The first result is clear. Students who received retrieval practice remember the rules much better. The difference is not small, but substantial. That fits perfectly with what we already know: retrieval practice is a powerful way to store knowledge in the long term.
But then comes the second finding, which is also clear and, in my opinion, even logical—though in a different way: there is no difference in application. Both groups improve in their correct application of the rules, but the group that remembers them better does not apply them better. In this case, knowing more does not automatically lead to doing better.
That might feel counterintuitive. If you know something better, shouldn’t you also be able to use it better? But that’s precisely where an important distinction lies that we sometimes overlook too quickly: application is not a simple extension of memorisation.

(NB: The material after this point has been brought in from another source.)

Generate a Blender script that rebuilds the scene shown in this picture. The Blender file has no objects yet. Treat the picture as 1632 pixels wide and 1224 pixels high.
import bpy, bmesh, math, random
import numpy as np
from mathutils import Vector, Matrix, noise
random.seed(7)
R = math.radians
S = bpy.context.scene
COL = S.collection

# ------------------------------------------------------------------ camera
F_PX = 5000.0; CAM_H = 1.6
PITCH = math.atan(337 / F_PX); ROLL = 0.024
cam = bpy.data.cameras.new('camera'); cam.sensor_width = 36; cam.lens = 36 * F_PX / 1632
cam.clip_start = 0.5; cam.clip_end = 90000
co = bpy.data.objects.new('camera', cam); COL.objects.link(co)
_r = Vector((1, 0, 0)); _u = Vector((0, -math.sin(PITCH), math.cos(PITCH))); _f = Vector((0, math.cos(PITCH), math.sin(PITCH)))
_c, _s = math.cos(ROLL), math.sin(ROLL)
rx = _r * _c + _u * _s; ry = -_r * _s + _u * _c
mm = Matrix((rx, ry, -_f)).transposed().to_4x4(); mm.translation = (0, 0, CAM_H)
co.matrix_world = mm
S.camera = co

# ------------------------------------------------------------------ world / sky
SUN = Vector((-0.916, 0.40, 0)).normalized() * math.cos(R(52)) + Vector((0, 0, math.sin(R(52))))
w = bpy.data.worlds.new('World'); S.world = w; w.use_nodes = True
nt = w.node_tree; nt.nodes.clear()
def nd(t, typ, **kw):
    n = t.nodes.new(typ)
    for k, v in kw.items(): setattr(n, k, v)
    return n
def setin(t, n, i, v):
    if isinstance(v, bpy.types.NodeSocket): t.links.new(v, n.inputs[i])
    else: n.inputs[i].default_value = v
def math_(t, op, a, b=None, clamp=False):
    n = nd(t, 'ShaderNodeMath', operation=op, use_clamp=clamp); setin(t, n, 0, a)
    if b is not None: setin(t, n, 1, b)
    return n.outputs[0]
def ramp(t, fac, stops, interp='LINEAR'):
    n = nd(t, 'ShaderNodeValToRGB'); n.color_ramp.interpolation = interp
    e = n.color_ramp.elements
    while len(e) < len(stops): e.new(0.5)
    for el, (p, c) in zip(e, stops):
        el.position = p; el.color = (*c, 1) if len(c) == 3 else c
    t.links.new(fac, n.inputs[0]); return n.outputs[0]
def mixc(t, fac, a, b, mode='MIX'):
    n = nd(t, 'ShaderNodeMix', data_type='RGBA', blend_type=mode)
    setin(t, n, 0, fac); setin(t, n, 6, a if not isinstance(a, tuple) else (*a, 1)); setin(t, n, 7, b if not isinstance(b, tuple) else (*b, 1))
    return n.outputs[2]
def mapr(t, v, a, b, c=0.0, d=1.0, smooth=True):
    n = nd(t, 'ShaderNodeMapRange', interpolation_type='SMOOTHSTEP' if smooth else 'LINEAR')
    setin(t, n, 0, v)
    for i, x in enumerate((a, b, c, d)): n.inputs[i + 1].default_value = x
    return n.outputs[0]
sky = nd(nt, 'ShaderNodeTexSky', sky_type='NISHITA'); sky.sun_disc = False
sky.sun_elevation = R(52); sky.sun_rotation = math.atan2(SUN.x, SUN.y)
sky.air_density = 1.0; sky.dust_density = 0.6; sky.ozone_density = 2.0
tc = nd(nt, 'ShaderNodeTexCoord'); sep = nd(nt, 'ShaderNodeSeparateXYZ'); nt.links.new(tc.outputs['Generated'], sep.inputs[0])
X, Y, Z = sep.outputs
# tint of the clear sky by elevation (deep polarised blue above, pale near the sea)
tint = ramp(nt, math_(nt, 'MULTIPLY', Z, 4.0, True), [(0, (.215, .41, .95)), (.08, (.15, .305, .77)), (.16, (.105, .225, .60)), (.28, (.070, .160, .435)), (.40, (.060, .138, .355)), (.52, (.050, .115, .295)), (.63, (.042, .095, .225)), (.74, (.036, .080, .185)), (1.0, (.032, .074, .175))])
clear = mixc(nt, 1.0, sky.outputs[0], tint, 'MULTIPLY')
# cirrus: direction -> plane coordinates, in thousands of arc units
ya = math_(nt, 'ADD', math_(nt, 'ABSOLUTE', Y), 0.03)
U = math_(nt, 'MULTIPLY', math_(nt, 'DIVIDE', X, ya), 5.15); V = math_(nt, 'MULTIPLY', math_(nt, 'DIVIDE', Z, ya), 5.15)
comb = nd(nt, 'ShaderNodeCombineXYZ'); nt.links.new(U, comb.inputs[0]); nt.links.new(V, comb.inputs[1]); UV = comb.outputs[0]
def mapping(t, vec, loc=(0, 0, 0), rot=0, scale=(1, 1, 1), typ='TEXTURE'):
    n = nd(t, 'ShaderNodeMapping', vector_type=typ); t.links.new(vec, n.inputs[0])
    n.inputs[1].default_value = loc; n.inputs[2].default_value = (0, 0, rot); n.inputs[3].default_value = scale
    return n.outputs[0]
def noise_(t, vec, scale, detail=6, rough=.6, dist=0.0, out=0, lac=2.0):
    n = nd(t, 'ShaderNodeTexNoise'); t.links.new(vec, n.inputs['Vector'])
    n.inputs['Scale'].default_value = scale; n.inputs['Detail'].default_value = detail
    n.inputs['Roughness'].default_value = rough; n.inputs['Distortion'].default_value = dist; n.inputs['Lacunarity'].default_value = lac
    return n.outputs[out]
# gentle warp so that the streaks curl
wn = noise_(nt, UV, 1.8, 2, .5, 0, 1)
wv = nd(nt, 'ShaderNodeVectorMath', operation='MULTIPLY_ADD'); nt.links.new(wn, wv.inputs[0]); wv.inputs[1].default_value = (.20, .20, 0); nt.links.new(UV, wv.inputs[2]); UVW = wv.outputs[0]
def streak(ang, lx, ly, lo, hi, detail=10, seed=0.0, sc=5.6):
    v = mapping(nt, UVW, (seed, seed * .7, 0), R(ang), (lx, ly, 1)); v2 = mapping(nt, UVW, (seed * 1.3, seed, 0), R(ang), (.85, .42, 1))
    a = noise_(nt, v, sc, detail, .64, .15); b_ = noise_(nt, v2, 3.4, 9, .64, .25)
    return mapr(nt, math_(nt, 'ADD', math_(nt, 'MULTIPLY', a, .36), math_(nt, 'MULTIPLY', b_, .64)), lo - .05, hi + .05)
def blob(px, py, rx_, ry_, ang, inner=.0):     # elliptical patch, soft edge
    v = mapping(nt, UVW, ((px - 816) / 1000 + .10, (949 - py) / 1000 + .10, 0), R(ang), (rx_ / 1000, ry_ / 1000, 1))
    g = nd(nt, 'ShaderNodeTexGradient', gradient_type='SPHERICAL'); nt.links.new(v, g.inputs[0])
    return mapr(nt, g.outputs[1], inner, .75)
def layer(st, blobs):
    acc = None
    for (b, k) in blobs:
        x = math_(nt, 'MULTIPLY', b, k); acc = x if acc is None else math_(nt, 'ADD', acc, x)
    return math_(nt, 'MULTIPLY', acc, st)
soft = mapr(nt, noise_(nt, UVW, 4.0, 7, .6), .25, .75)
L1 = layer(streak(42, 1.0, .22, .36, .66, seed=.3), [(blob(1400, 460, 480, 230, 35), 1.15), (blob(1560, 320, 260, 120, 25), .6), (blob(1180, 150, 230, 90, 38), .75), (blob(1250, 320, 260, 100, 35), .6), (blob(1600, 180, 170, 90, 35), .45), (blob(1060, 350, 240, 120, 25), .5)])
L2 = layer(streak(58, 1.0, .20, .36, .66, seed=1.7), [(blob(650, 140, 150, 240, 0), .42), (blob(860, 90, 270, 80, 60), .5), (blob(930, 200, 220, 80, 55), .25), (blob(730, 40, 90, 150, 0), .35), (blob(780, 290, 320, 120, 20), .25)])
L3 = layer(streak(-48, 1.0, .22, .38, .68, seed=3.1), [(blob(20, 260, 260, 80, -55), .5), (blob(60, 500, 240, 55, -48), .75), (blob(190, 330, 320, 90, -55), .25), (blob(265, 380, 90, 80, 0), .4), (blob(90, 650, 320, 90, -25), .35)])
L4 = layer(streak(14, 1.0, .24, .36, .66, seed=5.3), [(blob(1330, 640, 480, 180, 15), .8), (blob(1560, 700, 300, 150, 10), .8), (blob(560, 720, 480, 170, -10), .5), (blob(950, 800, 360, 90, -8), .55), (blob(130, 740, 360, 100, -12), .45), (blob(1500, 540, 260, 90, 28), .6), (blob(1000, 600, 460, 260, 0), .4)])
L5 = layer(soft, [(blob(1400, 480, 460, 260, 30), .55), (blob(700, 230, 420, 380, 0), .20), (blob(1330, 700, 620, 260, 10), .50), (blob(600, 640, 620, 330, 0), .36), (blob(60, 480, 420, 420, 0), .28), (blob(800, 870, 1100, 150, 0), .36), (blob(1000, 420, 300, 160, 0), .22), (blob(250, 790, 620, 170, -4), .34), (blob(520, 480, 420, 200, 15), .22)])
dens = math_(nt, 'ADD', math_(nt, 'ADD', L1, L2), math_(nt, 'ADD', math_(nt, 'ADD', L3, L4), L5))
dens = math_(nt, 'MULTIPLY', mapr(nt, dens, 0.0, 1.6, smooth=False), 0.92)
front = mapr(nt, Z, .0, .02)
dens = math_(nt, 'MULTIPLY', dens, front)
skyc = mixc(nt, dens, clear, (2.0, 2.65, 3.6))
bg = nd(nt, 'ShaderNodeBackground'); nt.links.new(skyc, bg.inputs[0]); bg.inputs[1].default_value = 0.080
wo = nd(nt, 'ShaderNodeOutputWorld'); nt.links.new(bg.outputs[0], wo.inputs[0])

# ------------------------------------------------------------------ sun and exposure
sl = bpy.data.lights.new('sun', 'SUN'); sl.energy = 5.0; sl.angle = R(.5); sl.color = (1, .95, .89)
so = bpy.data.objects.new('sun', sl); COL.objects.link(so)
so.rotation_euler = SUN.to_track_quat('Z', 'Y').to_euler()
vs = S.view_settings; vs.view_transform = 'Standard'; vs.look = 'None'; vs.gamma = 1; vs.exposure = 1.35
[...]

To spell a verb correctly, you don’t just need to know the rule. You also need to make the right analysis: what is the tense, what is the subject, which rule applies here? And you have to combine all of that, often under time pressure. That requires not only memory, but also processing, selection, and sometimes even the conscious or unconscious suppression of intuitive – but incorrect – answers.
In other words, you must not only be able to retrieve the rule, but you must also use it at the right time and in the right way. And that is a different beast cognitively.
The authors suggest a few possible explanations:
- The combination of steps may simply be too much for working memory to handle, especially for beginners—exactly, cognitive load theory explains this.
- Or students may have memorised the rules better, but haven’t yet internalised them enough to apply them fluently.
It’s also possible that they fall back on faster strategies, such as recognition or linguistic intuition, even when they know the correct rule.
In short, what stands out here is that retrieval practice does what it’s supposed to do. It strengthens memory. But that doesn’t automatically translate to more complex tasks. That doesn’t make this an argument against retrieval practice. On the contrary. It confirms just how powerful that strategy is. But it does set a limit. Or rather: a condition. If you want students to be able to apply something more effectively, you have to explicitly work on that application.
More retrieval practice is not necessarily the solution. Perhaps you need more practice following the steps. Perhaps you need to temporarily reduce the complexity. And perhaps you must first ensure sufficient understanding and only then focus intensively on retrieval. Or the other way around, depending on the task. The study does not provide a definitive answer to that. But it does make clear that the order and combination of strategies matter.
Pedro,
In Dutch we would say: Nogal wiedes. Applying a procedure or rule is a skill. It’s about being able to carry out a procedure accurately and fluently. That requires more than retrieval practice, but also lots of real practice with feedback. It’s an often made mistake to confuse a procedure with a skill, but the difference is stark!